Should I convert FORTRAN code to C?
Mike Percy
grimlok at hubcap.UUCP
Wed Jun 8 23:24:24 AEST 1988
>From article <10655 at agate.BERKELEY.EDU>, by jerry at violet.berkeley.edu ( Jerry Berkman ):
>
> C is missing many useful intrinsics. I have trouble taking a language
> seriously for numeric computation if the language doesn't even know about
> absolute values, e.g.: x = abs(x); or signed numbers, e.g. x = +5;
x =+ 5 used to be an example of a C operator which is now x += 5. Most
compilers I've used warned me about an obsolete operator or some such.
Just write is as x = +5 rather than x =+5 and things should be fine.
x = abs(x) is provided by virtually every math library.
> For that matter, how do you translate y = x**6 from FORTRAN to C?
For that matter, how do you translate *p %= 2 from C to FORTRAN?
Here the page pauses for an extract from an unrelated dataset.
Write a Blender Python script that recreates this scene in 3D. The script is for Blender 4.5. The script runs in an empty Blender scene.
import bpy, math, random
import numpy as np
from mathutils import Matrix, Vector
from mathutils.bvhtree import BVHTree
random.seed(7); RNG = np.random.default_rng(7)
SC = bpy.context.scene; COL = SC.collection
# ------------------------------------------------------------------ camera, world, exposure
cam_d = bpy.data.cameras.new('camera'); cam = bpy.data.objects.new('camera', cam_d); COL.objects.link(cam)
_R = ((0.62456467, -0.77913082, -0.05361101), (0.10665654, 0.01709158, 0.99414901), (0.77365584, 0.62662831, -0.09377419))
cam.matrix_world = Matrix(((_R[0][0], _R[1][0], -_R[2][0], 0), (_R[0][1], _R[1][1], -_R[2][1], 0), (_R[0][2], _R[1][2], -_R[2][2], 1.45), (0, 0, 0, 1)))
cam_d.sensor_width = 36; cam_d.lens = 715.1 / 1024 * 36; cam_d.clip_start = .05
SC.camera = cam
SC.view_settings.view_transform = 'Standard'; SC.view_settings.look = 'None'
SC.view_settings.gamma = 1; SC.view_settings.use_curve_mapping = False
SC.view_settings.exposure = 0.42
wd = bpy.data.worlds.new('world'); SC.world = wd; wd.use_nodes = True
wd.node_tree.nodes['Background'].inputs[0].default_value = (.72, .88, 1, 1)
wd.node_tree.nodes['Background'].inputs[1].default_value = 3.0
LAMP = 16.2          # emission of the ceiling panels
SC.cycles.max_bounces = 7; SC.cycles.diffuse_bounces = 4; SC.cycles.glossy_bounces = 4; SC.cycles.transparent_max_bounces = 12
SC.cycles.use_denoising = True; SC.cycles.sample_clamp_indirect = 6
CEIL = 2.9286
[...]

> For that matter, since sqrt() is a FORTRAN intrinsics, I get an error
> message from any decent FORTRAN compiler for sqrt(integer). None from C
> of course (running lint is a hassle).
"Gosh Dad, why do those airline pilots have to run through that
checklist, it's such a hassle"
"Well, Beaver, if they didn't, they might miss some small detail that
could cause a crash"
"Geeee"
>
> Also, I like the semantics of sqrt() under FORTRAN better: on all
> FORTRAN systems I have used, if y = -1., the result is a fatal error.
> In C, it depends on what the library does. I have used C libraries
> which returned sqrt(abs(y)), others which return 0, and 4.3 BSD on a
> VAX returns the reserved operand.
>
Which is why you have the freedom to decide exactly what you want by
redefining the function slightly, maybe with a #define.
Also, if you like FORTRAN math stuff, why not call functions from a
FORTRAN library. NAG comes to mind. It's easy enough to do.
FORTAN does have an extreme advantage over C in one respect --
vectorizability (is that a word?) of certain things (some array
processing for example). If I remember right, this was one of the things
that noalias was supposed to help change.